The Syria War has produced many villains, and a few heroes. Lina Sergie Attar, founder of The Karam Foundation, is one of the heroes. We’re reading her moving essay in Newlines Magazine “When Assad’s End Comes”, where she writes: “I dream of my country where no Syrian child or person will ever be forced to answer one name and stand under one portrait out of fear. I dream of a classroom with 100 Syrian children who are asked, ‘Who is the hope for the future of Syria?’ Each of them will stand and answer — without doubt or hesitation or fear and with all the pride we were never allowed to feel — ‘I am.’”
Journalists like Arwa Damon, Anthony Shadid (may he rest in peace), Kareem Shaheen and so many other ‘nameless’ fathers, mothers, sisters, and brothers (more to come on them) are also heroes.

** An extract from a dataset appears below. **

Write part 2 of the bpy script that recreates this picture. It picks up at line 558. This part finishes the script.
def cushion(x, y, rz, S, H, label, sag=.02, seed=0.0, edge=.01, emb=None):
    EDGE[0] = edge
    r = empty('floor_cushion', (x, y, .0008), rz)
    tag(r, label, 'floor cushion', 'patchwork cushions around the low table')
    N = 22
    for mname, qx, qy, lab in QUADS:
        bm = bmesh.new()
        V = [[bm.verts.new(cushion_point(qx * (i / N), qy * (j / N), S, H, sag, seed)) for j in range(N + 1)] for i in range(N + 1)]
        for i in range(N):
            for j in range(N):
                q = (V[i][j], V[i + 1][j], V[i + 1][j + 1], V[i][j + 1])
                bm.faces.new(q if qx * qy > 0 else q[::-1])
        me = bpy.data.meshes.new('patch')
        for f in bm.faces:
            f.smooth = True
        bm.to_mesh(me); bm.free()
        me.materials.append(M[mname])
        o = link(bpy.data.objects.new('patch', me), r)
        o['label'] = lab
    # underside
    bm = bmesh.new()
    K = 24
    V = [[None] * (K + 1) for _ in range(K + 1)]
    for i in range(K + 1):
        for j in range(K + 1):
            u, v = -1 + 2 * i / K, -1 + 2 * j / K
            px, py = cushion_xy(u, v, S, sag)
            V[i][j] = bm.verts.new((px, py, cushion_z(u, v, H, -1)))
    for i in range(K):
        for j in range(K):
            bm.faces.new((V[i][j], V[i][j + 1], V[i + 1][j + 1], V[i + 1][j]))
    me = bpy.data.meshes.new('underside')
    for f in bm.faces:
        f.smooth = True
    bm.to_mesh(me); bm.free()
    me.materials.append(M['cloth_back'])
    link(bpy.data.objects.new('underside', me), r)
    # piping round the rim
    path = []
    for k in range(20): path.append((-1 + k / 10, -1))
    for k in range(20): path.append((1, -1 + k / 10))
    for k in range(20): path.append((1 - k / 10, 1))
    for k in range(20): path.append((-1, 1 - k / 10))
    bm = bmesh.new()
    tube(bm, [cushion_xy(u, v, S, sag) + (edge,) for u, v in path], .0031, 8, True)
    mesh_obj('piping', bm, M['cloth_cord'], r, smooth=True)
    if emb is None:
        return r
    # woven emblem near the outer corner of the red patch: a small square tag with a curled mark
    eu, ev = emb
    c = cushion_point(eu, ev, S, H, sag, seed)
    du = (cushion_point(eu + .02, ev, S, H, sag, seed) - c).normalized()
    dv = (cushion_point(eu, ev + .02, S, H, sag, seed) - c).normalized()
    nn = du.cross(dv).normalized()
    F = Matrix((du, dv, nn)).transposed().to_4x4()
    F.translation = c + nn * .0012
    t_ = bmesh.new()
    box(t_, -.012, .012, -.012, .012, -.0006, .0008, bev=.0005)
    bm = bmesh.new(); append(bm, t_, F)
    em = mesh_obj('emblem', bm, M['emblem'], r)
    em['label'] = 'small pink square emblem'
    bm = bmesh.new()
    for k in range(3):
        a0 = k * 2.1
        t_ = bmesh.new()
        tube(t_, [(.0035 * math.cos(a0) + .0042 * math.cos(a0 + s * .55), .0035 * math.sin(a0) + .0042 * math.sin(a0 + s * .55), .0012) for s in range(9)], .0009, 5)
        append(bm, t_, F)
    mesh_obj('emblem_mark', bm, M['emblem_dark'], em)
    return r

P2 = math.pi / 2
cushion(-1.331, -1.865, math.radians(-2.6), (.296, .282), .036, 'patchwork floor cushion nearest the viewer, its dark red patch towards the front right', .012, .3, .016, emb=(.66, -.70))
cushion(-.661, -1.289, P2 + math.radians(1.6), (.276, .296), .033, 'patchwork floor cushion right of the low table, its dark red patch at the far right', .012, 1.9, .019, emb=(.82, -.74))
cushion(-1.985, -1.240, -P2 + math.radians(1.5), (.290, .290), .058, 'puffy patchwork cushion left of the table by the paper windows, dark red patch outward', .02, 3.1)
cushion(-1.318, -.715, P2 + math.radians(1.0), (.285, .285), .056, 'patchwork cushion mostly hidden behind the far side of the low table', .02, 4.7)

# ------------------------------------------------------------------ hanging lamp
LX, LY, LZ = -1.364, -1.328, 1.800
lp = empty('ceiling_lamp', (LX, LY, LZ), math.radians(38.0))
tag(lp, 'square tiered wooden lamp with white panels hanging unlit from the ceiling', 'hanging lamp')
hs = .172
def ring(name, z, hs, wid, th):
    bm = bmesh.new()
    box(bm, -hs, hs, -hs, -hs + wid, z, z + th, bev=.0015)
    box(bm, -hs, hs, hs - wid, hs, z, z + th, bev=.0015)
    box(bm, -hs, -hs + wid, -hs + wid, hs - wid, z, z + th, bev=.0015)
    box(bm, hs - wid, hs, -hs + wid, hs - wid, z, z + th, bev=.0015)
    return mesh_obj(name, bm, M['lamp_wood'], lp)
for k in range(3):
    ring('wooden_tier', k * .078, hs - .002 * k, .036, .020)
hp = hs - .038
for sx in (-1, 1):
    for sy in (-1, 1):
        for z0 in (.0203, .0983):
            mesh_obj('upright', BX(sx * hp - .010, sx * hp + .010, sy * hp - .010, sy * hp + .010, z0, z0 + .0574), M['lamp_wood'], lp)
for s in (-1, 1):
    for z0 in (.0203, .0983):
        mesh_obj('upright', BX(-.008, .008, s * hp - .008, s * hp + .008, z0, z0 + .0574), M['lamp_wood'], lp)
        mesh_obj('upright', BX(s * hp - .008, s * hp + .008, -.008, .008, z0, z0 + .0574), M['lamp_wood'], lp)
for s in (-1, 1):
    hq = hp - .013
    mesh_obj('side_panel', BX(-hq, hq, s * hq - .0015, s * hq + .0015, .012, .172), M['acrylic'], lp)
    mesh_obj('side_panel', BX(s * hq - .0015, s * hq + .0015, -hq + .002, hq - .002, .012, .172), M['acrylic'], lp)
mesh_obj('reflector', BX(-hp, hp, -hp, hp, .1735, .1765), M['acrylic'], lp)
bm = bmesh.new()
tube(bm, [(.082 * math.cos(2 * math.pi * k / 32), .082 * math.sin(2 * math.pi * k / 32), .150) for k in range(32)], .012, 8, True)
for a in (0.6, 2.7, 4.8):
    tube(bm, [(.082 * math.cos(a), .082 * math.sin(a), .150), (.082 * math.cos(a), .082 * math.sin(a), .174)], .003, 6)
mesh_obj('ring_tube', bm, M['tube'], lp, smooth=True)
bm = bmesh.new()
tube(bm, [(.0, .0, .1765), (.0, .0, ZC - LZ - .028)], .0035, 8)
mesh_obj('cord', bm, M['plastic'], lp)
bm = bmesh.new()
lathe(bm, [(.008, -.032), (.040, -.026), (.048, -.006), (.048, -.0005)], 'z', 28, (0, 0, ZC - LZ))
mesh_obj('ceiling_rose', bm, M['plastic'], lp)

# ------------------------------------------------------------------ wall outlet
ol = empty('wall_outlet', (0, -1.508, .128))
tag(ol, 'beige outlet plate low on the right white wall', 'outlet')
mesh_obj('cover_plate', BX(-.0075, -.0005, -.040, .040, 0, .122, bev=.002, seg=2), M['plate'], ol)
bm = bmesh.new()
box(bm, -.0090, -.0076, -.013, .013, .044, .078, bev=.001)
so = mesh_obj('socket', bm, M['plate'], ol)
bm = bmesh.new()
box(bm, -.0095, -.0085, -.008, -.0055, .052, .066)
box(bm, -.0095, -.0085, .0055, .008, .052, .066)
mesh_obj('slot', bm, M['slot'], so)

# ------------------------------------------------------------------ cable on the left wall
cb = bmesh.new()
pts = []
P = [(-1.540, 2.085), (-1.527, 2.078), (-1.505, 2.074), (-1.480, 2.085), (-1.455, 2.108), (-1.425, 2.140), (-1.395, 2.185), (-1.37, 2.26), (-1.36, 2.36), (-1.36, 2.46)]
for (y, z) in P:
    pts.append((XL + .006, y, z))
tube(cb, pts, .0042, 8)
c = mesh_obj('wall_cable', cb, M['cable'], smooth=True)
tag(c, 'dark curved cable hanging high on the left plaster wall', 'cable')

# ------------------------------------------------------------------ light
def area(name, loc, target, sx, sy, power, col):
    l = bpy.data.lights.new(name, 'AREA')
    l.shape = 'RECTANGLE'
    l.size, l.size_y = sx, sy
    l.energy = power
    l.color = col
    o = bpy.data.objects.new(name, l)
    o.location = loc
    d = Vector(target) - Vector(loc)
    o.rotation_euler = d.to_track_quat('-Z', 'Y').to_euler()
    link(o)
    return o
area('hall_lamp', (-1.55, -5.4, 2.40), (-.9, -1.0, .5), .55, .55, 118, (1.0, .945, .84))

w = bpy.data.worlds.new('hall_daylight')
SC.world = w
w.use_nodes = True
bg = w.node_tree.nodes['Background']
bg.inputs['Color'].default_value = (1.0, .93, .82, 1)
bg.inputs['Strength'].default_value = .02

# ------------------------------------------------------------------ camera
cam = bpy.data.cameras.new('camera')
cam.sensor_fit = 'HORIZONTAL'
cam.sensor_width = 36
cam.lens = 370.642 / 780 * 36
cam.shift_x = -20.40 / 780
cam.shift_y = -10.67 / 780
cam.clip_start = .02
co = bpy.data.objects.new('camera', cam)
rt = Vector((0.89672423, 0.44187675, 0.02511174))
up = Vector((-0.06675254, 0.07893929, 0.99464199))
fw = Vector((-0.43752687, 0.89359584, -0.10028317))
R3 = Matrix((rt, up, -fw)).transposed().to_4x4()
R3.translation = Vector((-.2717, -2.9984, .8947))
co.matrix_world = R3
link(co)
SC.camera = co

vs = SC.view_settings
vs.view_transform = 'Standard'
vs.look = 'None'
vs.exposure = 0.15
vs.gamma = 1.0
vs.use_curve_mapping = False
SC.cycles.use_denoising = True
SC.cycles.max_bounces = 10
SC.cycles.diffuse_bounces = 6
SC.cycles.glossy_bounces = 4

I read brother Kassem Eid’s book last year and have enjoyed many an evening in his company. He is truly a hero. This week, we’re reading Arwa Damon’s and Kareem Shaheen’s powerful commentaries on Syria - Arwa’s piece, Kareem’s piece.
We’re also just reading Newlines magazine in general - a powerful new addition to the Middle East political analysis and reportage world. In case you missed it, Newlines also published this moving essay reckoning with the “The Arab Spring” by the lyrical and erudite Hisham Melhem.
Fellow traveler Kamran Bokhari also just published an important essay in the Wall Street Journal entitled The Hole in Biden’s China Strategy: Central Asia.
And I have not yet read, but look forward to reading my SAIS colleague Kent Calder’s newest book, Global Political Cities. If you are familiar with Kent’s superb work on Japan, S. Korea, East Asia, the New Silk Road, Middle East-Asia energy ties, Singapore and more, you know that his latest offering will likely explore a vital contemporary trend through the lens of history, politics, economics, and commerce (more on his book later).